The newest edition of general aviation’s most comprehensive annual safety analysis is out, and for the first time, the AOPA Air Safety Foundation’s Joseph T. Nall Report examines helicopters and for-hire GA operations with aircraft weighing 12,500 lbs. or less.
“The AOPA Air Safety Foundation has been telling the story of what went wrong for two decades,” said Bruce Landsberg, president of the foundation. “The challenge is to take a complex subject and distill it into a comprehensible outline of the prior year’s mishaps. Previous issues covered 90 percent of all GA flight activity. This one adds 90 percent of what was left.”
The current Nall Report is based on 2008 accident data—the last year for which enough accident data are available to be statistically valid and give a complete safety picture. It is available online, and hard copies are available by sending an e-mail request.
The number of accidents on commercial flights in fixed-wing airplanes increased 18 percent from 2007 to 2008, while estimated total flight activity decreased by one-third. However, the overall accident rate remained 28 percent lower than the noncommercial equivalent, and the fatal accident rate was 55 percent less.
The diversity of commercial fixed-wing flight operations reflects that of GA as a whole. Aerial applicators flew just under 29 percent of all commercial fixed-wing time, almost all of it maneuvering with heavy payloads at low altitude. On-demand cargo and air-taxi flights not only play a different role in remote rural areas than in urban centers, but tend to be carried out in very different aircraft. Accident patterns reflect this variety of uses and underlying risks.
Non-commercial helicopter accidents have generally decreased since 2002. At 6.76 per 100,000 hours, 2008’s rate was just more than half the 12.69 observed that year; but after seven years of steady declines, the fatal-accident rate jumped to its highest level of the past five years. Accident rates for non-commercial helicopters remain higher than for comparable fixed-wing flights, but the gap is narrowing, and the fatal-accident rates have been similar since 2004.

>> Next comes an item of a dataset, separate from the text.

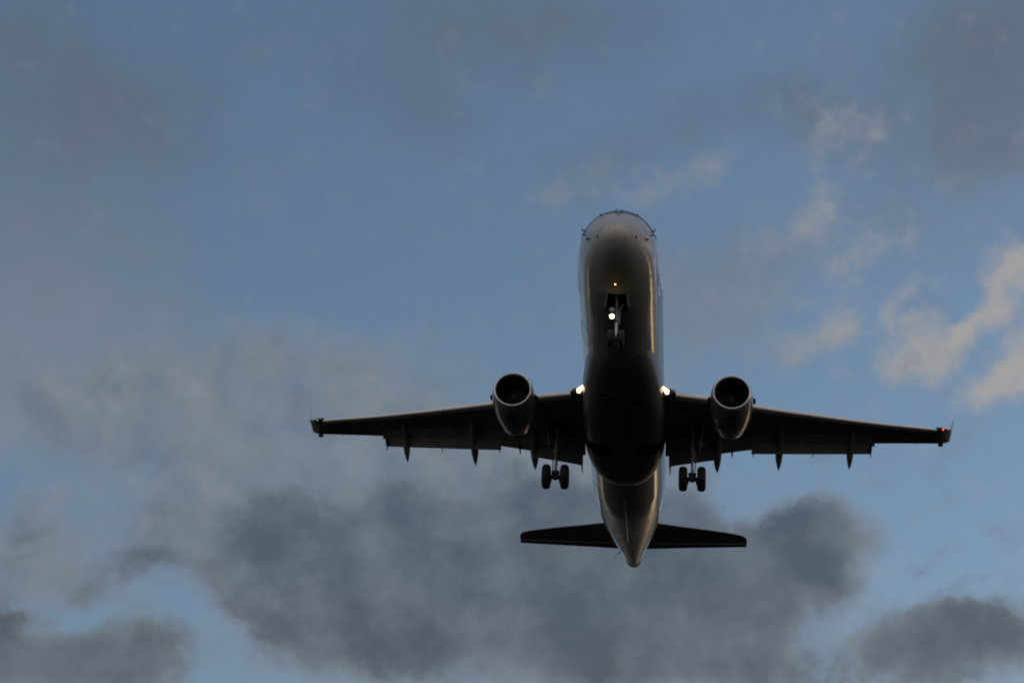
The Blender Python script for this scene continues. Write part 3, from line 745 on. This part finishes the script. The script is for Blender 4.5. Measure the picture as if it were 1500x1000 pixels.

One area of growing concern is the increase in both the number and rate of accidents and fatal accidents involving amateur-built aircraft.
According to this year’s Nall Report, “2008 saw the highest numbers of fatal accidents and individual fatalities in the past decade, and more total accidents than any year except 2007. The 27% lethality rate in these accidents was 10 full percentage points higher than that for accidents in type-certificated airplanes.”
The report also notes that mechanical failures and unaccountable losses of power account for a significantly higher proportion of accident causes among amateur-built aircraft than among factory-built, type-certificated aircraft.
“The Air Safety Foundation is working with the Experimental Aircraft Association to address amateur-built aircraft safety, with the understanding that experimental aircraft will entail higher risk,” said Landsberg. “Builders, pilots, and designers should have reasonable freedom to experiment while members of the public are entitled to their expectation of safety.”
The analysis from the Nall Report helps identify safety trends—good or bad—and training opportunities where the Air Safety Foundation can focus its efforts.
The AOPA Air Safety Foundation was founded in 1950 solely to help GA pilots improve flight safety. Since that time, the GA total accident rate has dropped by more than 90 percent despite a large increase in GA flight hours. The foundation produces live seminars, online interactive courses, videos, written Safety Advisors, and other aviation safety materials for free distribution to all GA pilots.